Posted by
glen ep ropella on
Jul 12, 2011; 3:04pm
URL: http://friam.383.s1.nabble.com/Philosophy-vs-science-tp6573103p6575422.html
Not surprisingly, I have an opinion about this too! ;-) I tend to think
that all progress, everywhere, in all cases, consists of tiny
transitions from prior state. Even the seemingly important or
paradigmatic shifts like Newton's or the fall of the Berlin Wall are
really the accumulation of many tiny tweaks. It's our thin corpus
collosi that delude us into thinking a single person or event is _the_
cause of some singular effect ... the assumption that causality is a
chain, rather than a mesh.
Bruce Sherwood wrote at 07/11/2011 05:09 PM:
> Without reading the paper, I can offer one way in which academic
> physics is exactly like the description of academic philosophy offered
> in earlier postings, namely that much research and scholarship are
> tweaks on prior work.
>
> Some years ago at a workshop we gave for physics faculty about our
> intro physics curriculum, we explained that we were trying to make our
> course more authentic to the activities of actual living contemporary
> physicists, namely that they take some fundamental principles as
> given, model complex situations on the basis of these principles by
> making approximations, simplifying assumptions, idealizations, etc.,
> and compare behavior of the models with observations.
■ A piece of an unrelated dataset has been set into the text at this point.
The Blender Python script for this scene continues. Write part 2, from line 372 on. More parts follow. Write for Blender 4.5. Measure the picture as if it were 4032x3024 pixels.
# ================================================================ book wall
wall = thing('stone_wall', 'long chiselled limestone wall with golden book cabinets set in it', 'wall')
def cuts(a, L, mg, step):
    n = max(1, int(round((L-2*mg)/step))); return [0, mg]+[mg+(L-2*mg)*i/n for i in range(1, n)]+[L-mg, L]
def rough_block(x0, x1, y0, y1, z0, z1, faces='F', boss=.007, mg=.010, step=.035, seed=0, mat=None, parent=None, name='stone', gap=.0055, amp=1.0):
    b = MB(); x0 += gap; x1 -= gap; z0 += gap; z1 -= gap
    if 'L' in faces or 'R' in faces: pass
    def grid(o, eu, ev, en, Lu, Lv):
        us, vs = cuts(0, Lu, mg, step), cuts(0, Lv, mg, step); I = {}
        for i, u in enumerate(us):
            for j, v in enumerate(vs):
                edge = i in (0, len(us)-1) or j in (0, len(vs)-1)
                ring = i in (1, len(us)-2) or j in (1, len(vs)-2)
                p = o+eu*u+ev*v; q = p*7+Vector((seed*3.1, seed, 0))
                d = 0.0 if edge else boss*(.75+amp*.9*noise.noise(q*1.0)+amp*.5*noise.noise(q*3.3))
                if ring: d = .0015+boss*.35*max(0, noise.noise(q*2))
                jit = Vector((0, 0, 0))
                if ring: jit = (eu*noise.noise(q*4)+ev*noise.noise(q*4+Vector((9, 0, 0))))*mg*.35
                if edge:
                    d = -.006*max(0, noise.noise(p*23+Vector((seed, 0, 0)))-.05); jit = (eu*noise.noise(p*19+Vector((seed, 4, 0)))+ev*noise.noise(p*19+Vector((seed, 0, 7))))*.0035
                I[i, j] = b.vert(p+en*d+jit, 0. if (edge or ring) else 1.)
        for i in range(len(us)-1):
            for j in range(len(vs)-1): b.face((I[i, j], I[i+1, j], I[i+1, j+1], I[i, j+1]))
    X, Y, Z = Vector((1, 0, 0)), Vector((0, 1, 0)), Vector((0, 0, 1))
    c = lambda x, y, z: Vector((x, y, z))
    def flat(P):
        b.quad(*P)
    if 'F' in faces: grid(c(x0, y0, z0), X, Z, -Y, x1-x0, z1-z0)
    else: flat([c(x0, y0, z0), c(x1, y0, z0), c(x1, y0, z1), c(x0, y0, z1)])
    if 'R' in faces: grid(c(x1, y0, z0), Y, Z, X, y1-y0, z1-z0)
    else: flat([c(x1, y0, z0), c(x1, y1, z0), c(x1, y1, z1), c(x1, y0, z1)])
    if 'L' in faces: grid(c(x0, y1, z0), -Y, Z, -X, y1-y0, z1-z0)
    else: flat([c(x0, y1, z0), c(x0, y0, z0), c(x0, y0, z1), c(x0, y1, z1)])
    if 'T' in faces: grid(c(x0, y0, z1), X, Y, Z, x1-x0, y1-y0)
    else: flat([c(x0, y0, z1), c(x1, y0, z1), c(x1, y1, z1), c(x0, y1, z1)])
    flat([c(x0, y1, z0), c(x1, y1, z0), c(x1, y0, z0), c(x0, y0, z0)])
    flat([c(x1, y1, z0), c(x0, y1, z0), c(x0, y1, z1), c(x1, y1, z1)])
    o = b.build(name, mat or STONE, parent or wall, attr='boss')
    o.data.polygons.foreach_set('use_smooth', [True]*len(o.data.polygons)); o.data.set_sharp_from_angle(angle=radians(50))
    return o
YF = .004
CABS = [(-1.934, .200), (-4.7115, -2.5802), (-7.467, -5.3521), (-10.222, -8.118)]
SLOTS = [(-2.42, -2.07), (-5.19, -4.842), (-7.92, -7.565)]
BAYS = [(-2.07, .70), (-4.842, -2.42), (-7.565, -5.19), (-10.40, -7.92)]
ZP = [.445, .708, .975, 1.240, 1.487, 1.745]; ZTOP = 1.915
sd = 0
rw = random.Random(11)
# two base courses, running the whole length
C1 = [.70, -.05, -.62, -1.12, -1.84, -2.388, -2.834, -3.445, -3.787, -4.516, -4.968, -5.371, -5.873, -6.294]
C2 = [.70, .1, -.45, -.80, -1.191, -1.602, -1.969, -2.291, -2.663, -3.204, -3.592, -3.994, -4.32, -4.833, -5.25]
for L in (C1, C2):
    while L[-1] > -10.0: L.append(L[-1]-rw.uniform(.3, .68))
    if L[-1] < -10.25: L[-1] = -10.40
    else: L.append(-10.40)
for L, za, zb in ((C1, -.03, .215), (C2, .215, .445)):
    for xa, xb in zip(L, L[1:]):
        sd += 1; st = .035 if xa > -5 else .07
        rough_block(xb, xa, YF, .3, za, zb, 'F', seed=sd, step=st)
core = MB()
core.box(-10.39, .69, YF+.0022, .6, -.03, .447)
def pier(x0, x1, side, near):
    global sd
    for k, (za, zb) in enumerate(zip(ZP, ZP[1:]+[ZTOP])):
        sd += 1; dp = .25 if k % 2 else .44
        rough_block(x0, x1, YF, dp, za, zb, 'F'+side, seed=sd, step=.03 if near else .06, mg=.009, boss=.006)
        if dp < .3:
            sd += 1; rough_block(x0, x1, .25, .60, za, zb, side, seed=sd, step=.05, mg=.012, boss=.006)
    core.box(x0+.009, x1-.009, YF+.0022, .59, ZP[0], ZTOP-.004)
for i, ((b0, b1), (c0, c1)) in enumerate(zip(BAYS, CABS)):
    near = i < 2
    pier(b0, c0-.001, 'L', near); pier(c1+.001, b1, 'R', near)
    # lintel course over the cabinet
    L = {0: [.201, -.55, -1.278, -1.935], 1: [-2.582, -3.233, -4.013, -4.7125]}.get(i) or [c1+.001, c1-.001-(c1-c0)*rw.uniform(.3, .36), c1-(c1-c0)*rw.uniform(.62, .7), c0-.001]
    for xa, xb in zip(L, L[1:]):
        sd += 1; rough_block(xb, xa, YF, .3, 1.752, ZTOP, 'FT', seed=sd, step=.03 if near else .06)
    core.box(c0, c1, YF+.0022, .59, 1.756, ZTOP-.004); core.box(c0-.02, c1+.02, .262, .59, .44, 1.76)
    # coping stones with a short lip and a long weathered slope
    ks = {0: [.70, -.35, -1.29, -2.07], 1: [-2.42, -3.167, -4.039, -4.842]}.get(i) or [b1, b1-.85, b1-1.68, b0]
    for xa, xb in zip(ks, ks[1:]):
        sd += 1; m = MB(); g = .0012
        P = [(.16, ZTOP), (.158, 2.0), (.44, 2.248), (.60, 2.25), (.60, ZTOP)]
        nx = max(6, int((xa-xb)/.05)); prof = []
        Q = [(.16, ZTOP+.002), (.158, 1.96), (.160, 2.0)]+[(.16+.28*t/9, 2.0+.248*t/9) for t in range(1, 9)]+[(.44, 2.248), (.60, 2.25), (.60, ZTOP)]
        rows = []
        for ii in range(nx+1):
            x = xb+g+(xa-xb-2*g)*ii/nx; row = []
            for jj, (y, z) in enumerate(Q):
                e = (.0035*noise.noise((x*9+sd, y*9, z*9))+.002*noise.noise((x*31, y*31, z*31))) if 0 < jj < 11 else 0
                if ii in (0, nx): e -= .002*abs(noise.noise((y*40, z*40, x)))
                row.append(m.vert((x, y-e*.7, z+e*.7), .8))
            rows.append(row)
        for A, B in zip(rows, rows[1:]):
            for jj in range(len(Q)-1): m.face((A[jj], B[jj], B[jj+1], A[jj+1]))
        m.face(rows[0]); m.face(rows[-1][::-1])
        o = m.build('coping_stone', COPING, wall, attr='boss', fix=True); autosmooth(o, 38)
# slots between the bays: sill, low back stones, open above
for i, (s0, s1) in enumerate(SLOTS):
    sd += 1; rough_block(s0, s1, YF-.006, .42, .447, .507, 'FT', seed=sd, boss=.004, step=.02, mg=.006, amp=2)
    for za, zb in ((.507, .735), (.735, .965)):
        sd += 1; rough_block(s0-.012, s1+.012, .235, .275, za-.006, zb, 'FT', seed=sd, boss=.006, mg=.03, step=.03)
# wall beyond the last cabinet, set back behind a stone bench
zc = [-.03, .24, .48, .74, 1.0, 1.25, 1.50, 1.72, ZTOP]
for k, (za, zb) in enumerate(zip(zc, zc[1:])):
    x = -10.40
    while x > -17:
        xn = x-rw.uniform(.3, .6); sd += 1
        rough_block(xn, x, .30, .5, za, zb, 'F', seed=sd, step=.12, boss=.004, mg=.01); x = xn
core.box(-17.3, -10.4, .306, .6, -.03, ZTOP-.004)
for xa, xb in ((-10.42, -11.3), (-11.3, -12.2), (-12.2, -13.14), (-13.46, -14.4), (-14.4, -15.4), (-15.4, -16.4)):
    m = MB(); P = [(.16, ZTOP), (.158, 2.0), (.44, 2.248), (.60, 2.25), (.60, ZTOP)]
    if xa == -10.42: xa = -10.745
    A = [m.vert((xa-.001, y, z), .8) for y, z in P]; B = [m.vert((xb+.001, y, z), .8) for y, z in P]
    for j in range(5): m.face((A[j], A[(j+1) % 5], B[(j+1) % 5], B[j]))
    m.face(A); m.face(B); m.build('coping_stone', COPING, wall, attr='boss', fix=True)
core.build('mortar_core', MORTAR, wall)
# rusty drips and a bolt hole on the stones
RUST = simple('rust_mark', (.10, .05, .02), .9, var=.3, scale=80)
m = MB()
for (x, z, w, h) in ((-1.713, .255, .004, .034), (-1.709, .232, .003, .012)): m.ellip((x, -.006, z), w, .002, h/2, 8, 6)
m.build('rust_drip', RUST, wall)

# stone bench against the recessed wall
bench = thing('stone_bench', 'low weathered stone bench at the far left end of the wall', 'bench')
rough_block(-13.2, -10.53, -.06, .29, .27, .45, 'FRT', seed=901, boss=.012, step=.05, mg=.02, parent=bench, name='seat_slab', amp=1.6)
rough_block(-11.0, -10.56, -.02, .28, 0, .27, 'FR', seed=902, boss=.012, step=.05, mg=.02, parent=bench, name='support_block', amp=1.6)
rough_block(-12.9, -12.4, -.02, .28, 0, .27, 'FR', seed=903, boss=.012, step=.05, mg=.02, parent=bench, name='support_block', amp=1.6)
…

Seldom does any
> physicist discover a new fundamental principle; most physicists apply
> those principles that have proven durable.
>
> A young physicist said, "Oh, thank you! I had been very confused about
> the nature of the discipline! When I read my first physics journal
> article, I was very puzzled to get to the end of the paper without
> seeing any brand new physics. I thought that what physicists did was
> discover new principles, not apply existing ones to new situations."